The power of emotional generators in the written document.

Essentially, emotional generators cause states to be triggered in ourselves and others. The generator may be a word, an action or an attitude. The consequent emotion can be positive or negative. As you might imagine negative emotions will raise barriers to your message while positive emotions will generate enthusiasm and support for what you are communicating.

When we talk with someone, we have the instantaneous feedback of micro expressions to let us know if we’ve lost their attention or generated a negative and therefore destructive (in terms of their acceptance of your message) emotion. This feedback allows us to modify our language and, or approach to try to recover their attention or make their mood less negative. 

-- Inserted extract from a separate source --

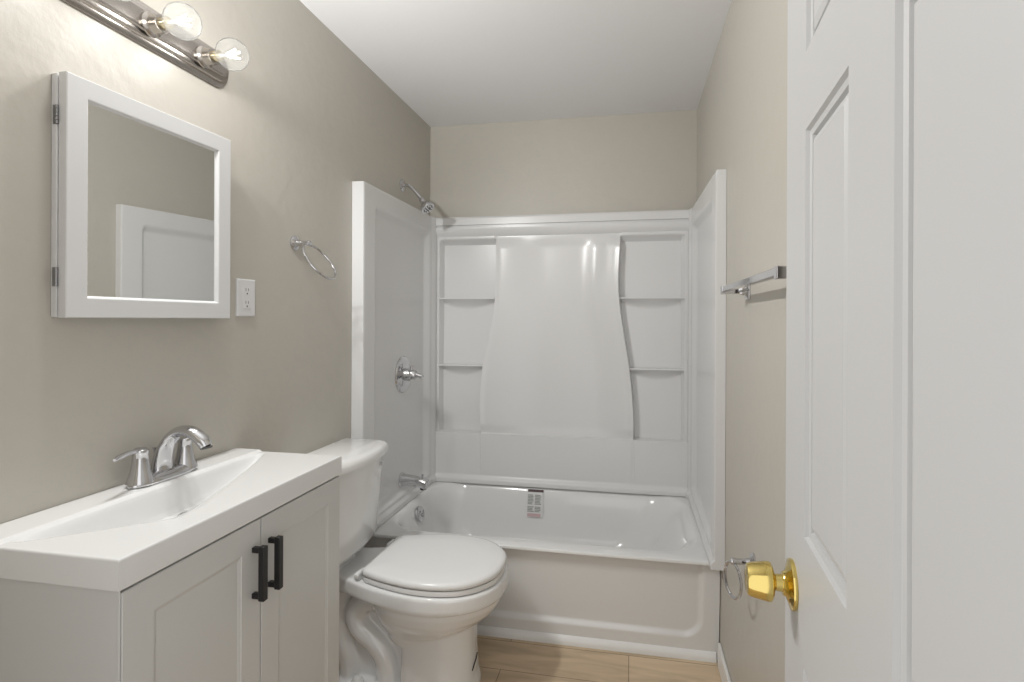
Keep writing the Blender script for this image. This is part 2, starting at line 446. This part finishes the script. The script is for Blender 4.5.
def sc(P, xc, kx, ky, dx=0): return [(xc+(x-xc)*kx+dx, h_*ky) for x, h_ in P]
g = G()
BP = [(-.86, .03), (-.83, .09), (-.79, .140), (-.74, .172), (-.68, .187), (-.60, .190), (-.53, .174), (-.475, .140), (-.432, .092), (-.412, .045), (-.408, 0)]
# rim slab with the deck under the tank
g.loft([plan_ring(sc(RP, -.65, .985, .985), .338), plan_ring(sc(RP, -.65, .998, .998), .350), plan_ring(RP, .372), plan_ring(sc(RP, -.65, .998, .998), .386), plan_ring(sc(RP, -.65, .985, .985), .391)])
# bowl underside
lv = [(.345, 1, 1, 0), (.315, .985, .97, -.003), (.285, .93, .91, -.010), (.255, .84, .80, -.022), (.230, .72, .68, -.036), (.205, .60, .57, -.046), (.17, .5, .5, -.05)]
g.loft([plan_ring(sc(BP, -.64, kx, ky, dx), z) for z, kx, ky, dx in lv])
# front column
CP = [(-.735, .0), (-.733, .06), (-.725, .098), (-.69, .108), (-.64, .112), (-.58, .108), (-.535, .088), (-.505, .05), (-.498, 0)]
g.loft([plan_ring(CP, .30), plan_ring(sc(CP, -.64, .97, .94), .22), plan_ring(sc(CP, -.64, .97, .92), .15), plan_ring(sc(CP, -.64, 1.0, .98), .06), plan_ring(sc(CP, -.64, 1.06, 1.05), .028), plan_ring(sc(CP, -.64, 1.07, 1.06), 0)])
# back web and foot flange
WP = [(-.985, 0), (-.98, .035), (-.97, .052), (-.85, .052), (-.72, .052), (-.60, .045), (-.58, 0)]
g.loft([plan_ring(WP, .36), plan_ring(WP, .12), plan_ring(sc(WP, -.8, 1.02, 1.1), 0)])
FP = [(-1.0, 0), (-.995, .06), (-.98, .105), (-.90, .12), (-.75, .12), (-.62, .115), (-.55, .08), (-.53, 0)]
g.loft([plan_ring(FP, 0), plan_ring(FP, .026), plan_ring(sc(FP, -.75, .98, .94), .034)])
# trapway relief on both sides
for s_ in (-1, 1):
    y = TY+s_*.052
    g.tube(catmull([(-.70, y, .20), (-.745, y, .245), (-.80, y, .290), (-.865, y, .292), (-.90, y, .250), (-.885, y, .20), (-.84, y, .165), (-.80, y, .12), (-.785, y, .06), (-.785, y, .02)], 6),
           [.028+.012*min(1, i/12) for i in range(55)], 14)
    g.tube(catmull([(-.955, y, .34), (-.965, y, .25), (-.955, y, .16), (-.93, y, .08), (-.92, y, .02)], 5), .034, 12)
bowl = g.out('bowl', 'china', toi, recalc=True)
md = bowl.modifiers.new('blend', 'REMESH'); md.mode = 'VOXEL'; md.voxel_size = .0045; md.use_smooth_shade = True
md = bowl.modifiers.new('soft', 'SMOOTH'); md.factor = .5; md.iterations = 6
for s_ in (-1, 1):
    G().lathe([(0, .021), (.006, .021), (.016, .017), (.024, .011), (.027, 0)], (-.875, TY+s_*.094, .033), (0, 0, 1), 20).out('bolt_cap', 'seat', toi, smooth=True)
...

In the written document we do not have that luxury. If something we write, especially in a bid response, generates a negative emotion we will not know. The reader’s eyes will continue through the document but their conscious brain will be bouncing around the whys and wherefores of the assumed insult. By the time their consciousness returns to reading your document their eyes have moved on and may be a page or more in front. If this missed text includes an important message or a positive state you want to promote, you’ve lost the impact.

In reviewing documents such as bid responses, proposals or strategies, we look for a word, a claim, a lazy assumption, implied attitude or self important waffle*. We also look for questions with multiple sections as more often than not the response author remembers the question for the most significant part and can pay less or no attention to other parts of the question again potentially generating negative states. 

In terms of bid responses, frustrations and therefore negative emotions can be nearer the surface as the typical evaluator has to read the answers from multiple bidders. If yours is the bid response that makes the evaluator’s life easier they may feel warmer towards you and your answers. They certainly won’t feel more negative.


*Self important waffle is a term we use for text that makes the writer feel good but makes the evaluator’s job harder in that they have to firstly find the answer to each part of the question and secondly try to establish if the writer has provided evidence to support any claims.